Aimee Gelnaw was a pioneer in the LGBT family movement, beginning with local organizing in NJ and moving on to serve on the Family Pride Coalition (now Family Equality Council) board and to serving as the executive director for 4 years. She was among the handful of people who created Family Week and then ushered it into its partnership with COLAGE and educational conference piece. Aimee has published work related to creating welcoming and safe schools for LGBT families. She is the mom of two kids: Zack, 32, and Dewey, 20 and now lives in Massachusetts where shares a family of six children with her partner Emmy.

What gave you the idea to start family week in Provincetown? What did the early years look like and how has the event evolved?

My family had been vacationing in Provincetown for a few years when Tim Fisher and Scott Davenport and their children, friends of ours from our NJ LGBT parenting group, came to visit. Having met other families around Provincetown, Tim and Scott hosted a barbecue for about 15 families. The connection was so profound and necessary and led to hatching the idea of hosting family events the following year. Together, we made plans and recruited through the national group, then GLPCI (Gay, Lesbian Parents Coalition International), of which Tim was the executive director. The first year hosted a small group of maybe 30 families with a barbecue, sandcastle building, a whale watch and other small events. For subsequent years, we developed educational and support activities for parents and we expanded and enriched children’s programming. Very quickly, Family Week grew to be one of the largest events in Provincetown and definitively the largest gathering of LGBT families anywhere. As ED of Family Pride Coalition, my staff and I formalized the relationship with COLAGE and initiated corporate sponsorship, the parade, the clambake reception, pajama party movie night, along with toddler, single parent, dads only and other specialty programming. In addition, we expanded the visibility of the event by cultivating media and connection to the broader LGBT activist movement.

What were some of the challenges you faced when you were getting this started? How have things grown?

When my family initially came to Provincetown, there was not always a warm reception. It was very early in the queer family movement and the presence of children in this safe space for LGBT adults was unusual and off-putting for folks in some places. Over time, as families grew more and more visible and as the event ensured a very active and popular event in Provincetown, the welcome became much warmer. Other challenges included logistics of ensuring safety and access for big events such as in Bas Relief park, the parade and campfires. As organizers, we were undeterred and moved forward with sheer commitment to making a safe and welcoming celebration for our families.

You must be so proud of how much family week has grown. Can you share your thoughts about that?

I am so proud. I know what Family Week meant to my children and have witnessed its life changing impact on the thousands of children and families who have attended over these many years There are so many people who have contributed to this growth and steered the Family Equality Council forward in building a better and more just world for our children.

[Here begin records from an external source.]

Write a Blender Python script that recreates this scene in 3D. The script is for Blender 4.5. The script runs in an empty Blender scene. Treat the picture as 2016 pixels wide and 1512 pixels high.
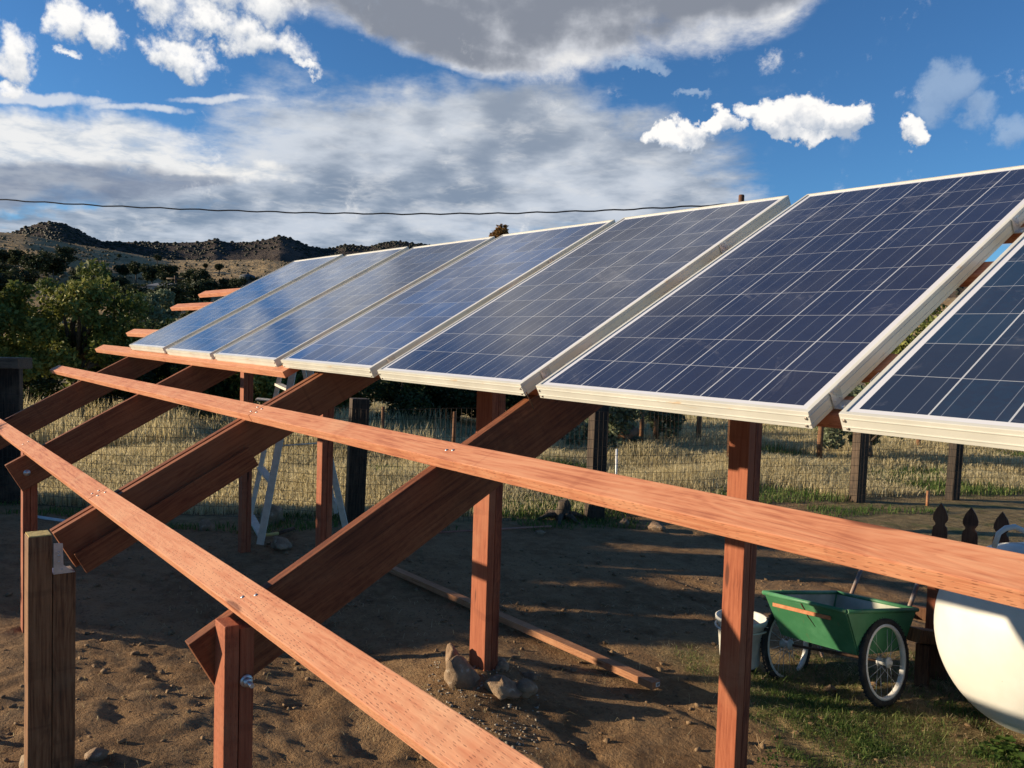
import bpy, bmesh, math, random
import numpy as np
from mathutils import Vector, Matrix
rng = np.random.default_rng(7); random.seed(7)
SC = bpy.context.scene; COL = SC.collection

# ------------------------------------------------------------------ camera
Z0 = 1.85                                    # eye-frame zero above the ground
CC = Vector((6.8867, -1.7346, 0.1338 + Z0))
CR = Vector((0.605423, 0.795300, 0.031001)); CU = Vector((-0.058507, 0.005625, 0.998271)); CF = Vector((-0.793751, 0.606190, -0.049936))
FPX = 1665.04
cd = bpy.data.cameras.new('camera'); cam = bpy.data.objects.new('camera', cd); COL.objects.link(cam)
cam.matrix_world = Matrix(((CR.x, CU.x, -CF.x, CC.x), (CR.y, CU.y, -CF.y, CC.y), (CR.z, CU.z, -CF.z, CC.z), (0, 0, 0, 1)))
cd.sensor_width = 36; cd.lens = 36 * FPX / 2016; cd.clip_end = 3000; cd.clip_start = .05
SC.camera = cam
SC.view_settings.view_transform = 'Standard'; SC.view_settings.look = 'None'
SC.view_settings.exposure = 0.70; SC.view_settings.gamma = 1
SC.render.engine = 'CYCLES'

def ray(px, py):
    return CF + CR * ((px - 1008) / FPX) - CU * ((py - 756) / FPX)
def at(px, py, depth=None, X=None, Y=None, Z=None):
    d = ray(px, py)
    if depth is not None: t = depth
    elif X is not None: t = (X - CC.x) / d.x
    elif Y is not None: t = (Y - CC.y) / d.y
    else: t = (Z - CC.z) / d.z
    return CC + d * t

# ------------------------------------------------------------------ sun and sky
SAZ = math.radians(40.0); TEL = .221; SEL = math.atan(TEL)
trav = Vector((math.sin(SAZ) * math.cos(SEL), math.cos(SAZ) * math.cos(SEL), -math.sin(SEL)))
sl = bpy.data.lights.new('sun', 'SUN'); sl.energy = 5.0; sl.angle = math.radians(.53); sl.color = (1, .82, .58)
so = bpy.data.objects.new('sun', sl); COL.objects.link(so)
so.rotation_euler = trav.to_track_quat('-Z', 'Y').to_euler(); so.location = (-8, -10, 9)

class NT:
    """tiny expression helper for shader nodes"""
    def __init__(s, tree): s.t = tree; s.n = tree.nodes; s.l = tree.links
    def node(s, typ, **kw):
        n = s.n.new(typ)
        for k, v in kw.items(): setattr(n, k, v)
        return n
    def set(s, sock, v):
        if isinstance(v, bpy.types.NodeSocket): s.l.new(v, sock)
        else: sock.default_value = v
    def m(s, op, a, b=0.0, c=0.0, clamp=False):
        n = s.node('ShaderNodeMath', operation=op, use_clamp=clamp)
        s.set(n.inputs[0], a); s.set(n.inputs[1], b); s.set(n.inputs[2], c); return n.outputs[0]
    def vm(s, op, a, b=(0, 0, 0), out=0):
        n = s.node('ShaderNodeVectorMath', operation=op)
        s.set(n.inputs[0], a)
        if op == 'SCALE': s.set(n.inputs[3], b)
        else: s.set(n.inputs[1], b)
        return n.outputs[out]
    def dot(s, a, b): return s.vm('DOT_PRODUCT', a, b, 1)
    def ss(s, v, a, b, lo=0.0, hi=1.0):
        n = s.node('ShaderNodeMapRange', interpolation_type='SMOOTHSTEP')
        s.set(n.inputs[0], v); s.set(n.inputs[1], a); s.set(n.inputs[2], b); s.set(n.inputs[3], lo); s.set(n.inputs[4], hi); return n.outputs[0]
    def mix(s, f, a, b, blend='MIX'):
        n = s.node('ShaderNodeMix', data_type='RGBA', blend_type=blend)
        s.set(n.inputs[0], f)
        for i, v in ((6, a), (7, b)):
            if not isinstance(v, bpy.types.NodeSocket): v = tuple(v) + (1,) if len(v) == 3 else v
            s.set(n.inputs[i], v)
        return n.outputs[2]
    def noise(s, vec, scale, detail=4, rough=.55, dist=0.0, out=0):
        n = s.node('ShaderNodeTexNoise'); s.set(n.inputs['Vector'], vec)
        n.inputs['Scale'].default_value = scale; n.inputs['Detail'].default_value = detail
        n.inputs['Roughness'].default_value = rough; n.inputs['Distortion'].default_value = dist; return n.outputs[out]
    def mapping(s, vec, scale=(1, 1, 1), loc=(0, 0, 0), rot=(0, 0, 0)):
        n = s.node('ShaderNodeMapping'); s.set(n.inputs[0], vec)
        s.set(n.inputs[1], loc); s.set(n.inputs[2], rot); s.set(n.inputs[3], scale); return n.outputs[0]
    def ramp(s, f, stops):
        n = s.node('ShaderNodeValToRGB'); s.set(n.inputs[0], f); e = n.color_ramp.elements
        while len(e) < len(stops): e.new(.5)
        for i, (p, c) in enumerate(stops): e[i].position = p; e[i].color = tuple(c) + (1,)
        return n.outputs[0]
    def xyz(s, v):
        n = s.node('ShaderNodeSeparateXYZ'); s.set(n.inputs[0], v); return n.outputs
    def comb(s, x, y, z):
        n = s.node('ShaderNodeCombineXYZ'); s.set(n.inputs[0], x); s.set(n.inputs[1], y); s.set(n.inputs[2], z); return n.outputs[0]

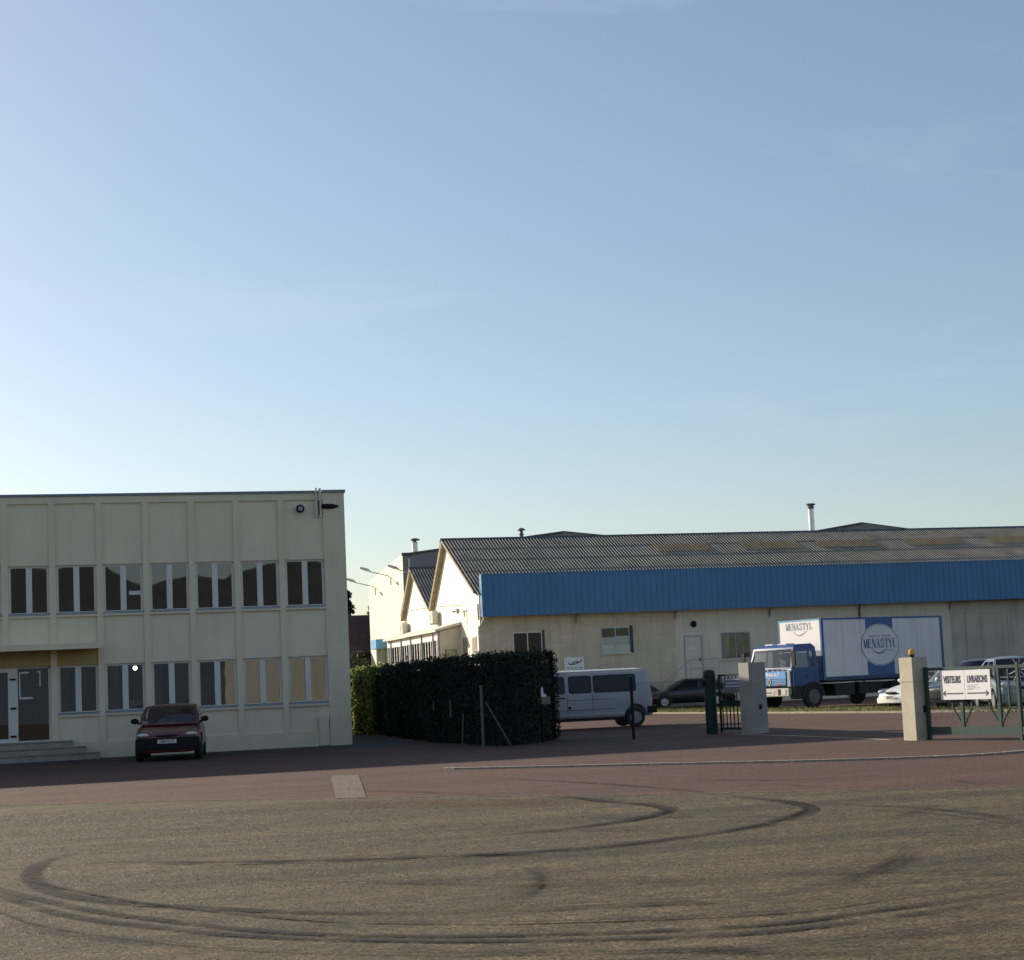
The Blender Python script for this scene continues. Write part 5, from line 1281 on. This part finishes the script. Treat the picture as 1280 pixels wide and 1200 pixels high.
for s in (-1, 1):
    mb = MB(); y = s * (B + .004); mb.box(-.86, -.78, min(y, y + s * .02), max(y, y + s * .02), 1.30, 1.335); mb.build('door_handle', 'black', TK)
    for x0, x1, z0, z1 in ((-.20, -.19, .95, 1.6), (-1.26, -1.25, 1.05, 1.6), (-1.25, -.2, 1.035, 1.045)): mb = MB(); ya, yb = sorted((s * (B + .0005), s * (B + .003))); mb.box(x0, x1, ya, yb, z0, z1); mb.build('door_seam', 'ink', TK)
    mb = MB(); prof = []
    for k in range(13): a = R(180 * k / 12); prof.append((-1.12 + .62 * math.cos(a), .48 + .60 * math.sin(a)))
    prof2 = [(-1.12 + .52 * math.cos(R(180 * k / 12)), .48 + .50 * math.sin(R(180 * k / 12))) for k in range(12, -1, -1)]
    mb.prism(prof + prof2, s * (B - .35), s * (B + .03), 'y'); mb.build('wheel_arch', 'chassis', TK)
    mb = MB(); mb.prism([(-.55, .40), (-.05, .40), (-.05, .62), (-.55, .62)], s * (B - .2), s * (B + .005), 'y'); mb.prism([(-1.12 + .51 * math.cos(R(180 * k / 12)), .48 + .49 * math.sin(R(180 * k / 12))) for k in range(13)], s * (B + .006), s * (B - .36), 'y'); mb.build('step', 'chassis', TK)  # black half disc stands in for the shade inside the wheel arch
for x in (-1.12, -5.9):
    for s in (-1, 1): wheel(TK, x, s * 1.20, .48, .27, s, 'fluedark')
mb = MB(); mb.box(-8.2, -.3, -.42, .42, .62, .92); mb.box(-8.2, -1.9, -1.1, 1.1, 1.00, 1.09); mb.box(-3.6, -2.5, .5, 1.1, .45, .95); mb.box(-5.2, -3.9, .75, 1.05, .48, .95); mb.box(-3.6, -2.5, -1.1, -.5, .45, .95); mb.box(-8.2, -8.1, -1.1, 1.1, .5, 1.0); mb.box(-1.6, -1.3, -.9, .9, .5, 1.1)
mb.build('chassis', 'chassis', TK)
BX0, BX1, BZ0, BZ1, BW = -8.75, -1.75, 1.10, 3.60, 1.27
mb = MB(); mb.box(BX0, BX1, -BW, BW, BZ0, BZ1); bx = mb.build('cargo_box', 'boxwhite', TK)
mb = MB(); e = .02
for s in (-1, 1):
    y0, y1 = sorted((s * (BW - .06), s * (BW + e)))
    mb.box(BX0, BX1, y0, y1, BZ1 - .06, BZ1 + .012); mb.box(BX0 - .01, BX0 + .13, y0, y1, BZ0 - .01, BZ1 - .061); mb.box(BX1 - .12, BX1 + .012, y0, y1, BZ0, BZ1 - .061)
mb.build('edge_trim', 'boxblue', bx)
mb = MB(); mb.box(BX0 + .131, BX1 - .121, BW - .05, BW + .015, BZ0 - .02, BZ0 + .13); mb.box(BX0 + .131, BX1 - .121, -BW - .015, -BW + .05, BZ0 - .02, BZ0 + .13); mb.build('side_skirt', 'boxskirt', bx)
for x in (-2.9, -3.95, -6.1, -7.2): mb = MB(); mb.box(x, x + .012, BW + .001, BW + .004, BZ0 + .14, BZ1 - .07); mb.build('panel_joint', 'boxshade', bx)
mb = MB(); mb.box(BX1 + .001, BX1 + .012, -BW + .06, BW - .075, BZ0, 2.32); mb.build('lower_front', 'boxshade', bx)
mb = MB(); mb.box(BX1 + .001, BX1 + .006, -BW + .06, BW - .075, 2.3205, BZ1 - .051); mb.build('front_panel', 'boxfront', bx)
mb = MB(); mb.box(BX1 - .2, BX1 + .012, -BW - .01, BW - .08, BZ1 - .05, BZ1 + .014); mb.box(BX1 + .0005, BX1 + .0115, -BW - .01, -BW + .059, BZ0, BZ1 - .05); mb.build('front_trim', 'sky_blue', bx)
# side emblem
EX, EZ, RA, RB = -5.02, 2.46, 1.06, .82
sx_ = .78
mb = MB(); mb.box(EX - sx_, EX + sx_, BW + .001, BW + .006, BZ0 + .131, BZ1 - .061); mb.build('blue_band', 'boxblue', bx)
def ell(a, b, n=40): return [(EX + a * math.cos(2 * math.pi * k / n), EZ + b * math.sin(2 * math.pi * k / n)) for k in range(n)]
mb = MB(); mb.prism(ell(RA + .07, RB + .045), BW + .0065, BW + .010, 'y'); mb.build('emblem_ring', 'boxwhite', bx)
mb = MB(); mb.prism(ell(RA + .03, RB + .02), BW + .0105, BW + .013, 'y'); mb.build('emblem_ring', 'bluegrey', bx)
mb = MB(); mb.prism(ell(RA, RB), BW + .0135, BW + .016, 'y'); mb.build('emblem_disc', 'boxwhite', bx)
XS, YS = Vector((-1, 0, 0)), Vector((0, 0, 1))
serif_word('lettering', 'MENASTYL', (EX + .95, BW + .016, EZ - .12), XS, YS, 1.92, .36, 'boxblue', bx)
swoosh('swoosh', [(-.46 + .86 * k / 14, -.15 - .20 * math.sin(math.pi * (k / 14) ** .8) + .0 * k) for k in range(15)], .05, (EX, BW + .016, EZ), XS, YS, 'boxblue', bx)
mb = MB()
for a, b in ((-.80, -.62), (-.6, -.4), (-.37, -.2), (-.16, 0), (.12, .30), (.34, .52), (.56, .76)): mb.box(EX - b * .8, EX - a * .8, BW + .0165, BW + .019, EZ + .33, EZ + .40)
mb.build('lettering', 'inkgrey', bx)
for a, b in ((.42, .56), (.6, .74), (.78, .9)): mb = MB(); mb.box(EX - b * .8, EX - a * .8, BW + .0165, BW + .019, EZ - .26, EZ - .215); mb.build('lettering', 'inkgrey', bx)
# front of the box
XF, YF = Vector((0, 1, 0)), Vector((0, 0, 1))
serif_word('lettering', 'MENASTYL', (BX1 + .0065, -.82, 3.20), XF, YF, 1.62, .27, 'inkgrey', bx)
swoosh('swoosh', [(-.36 + .058 * k, .04 - .19 * math.sin(math.pi * (k / 14) ** .8)) for k in range(15)], .045, (BX1 + .0065, 0, 3.12), XF, YF, 'inkgrey', bx)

These include former and subsequent executive directors (Tim Fisher, Ray Drew, myself, Jennifer Chrisler, Gabriel Blau and now newly appointed Stan Slone) years of gifted and committed staff, local organizers, COLAGE (People with a Lesbian, Gay, Bisexual, Transgender or Queer Parents), board members past and present, brave and committed families, the town of Provincetown and countless others. It truly takes a village and I am grateful for the contributions that have been made by countless people dedicated to the well-being of our families.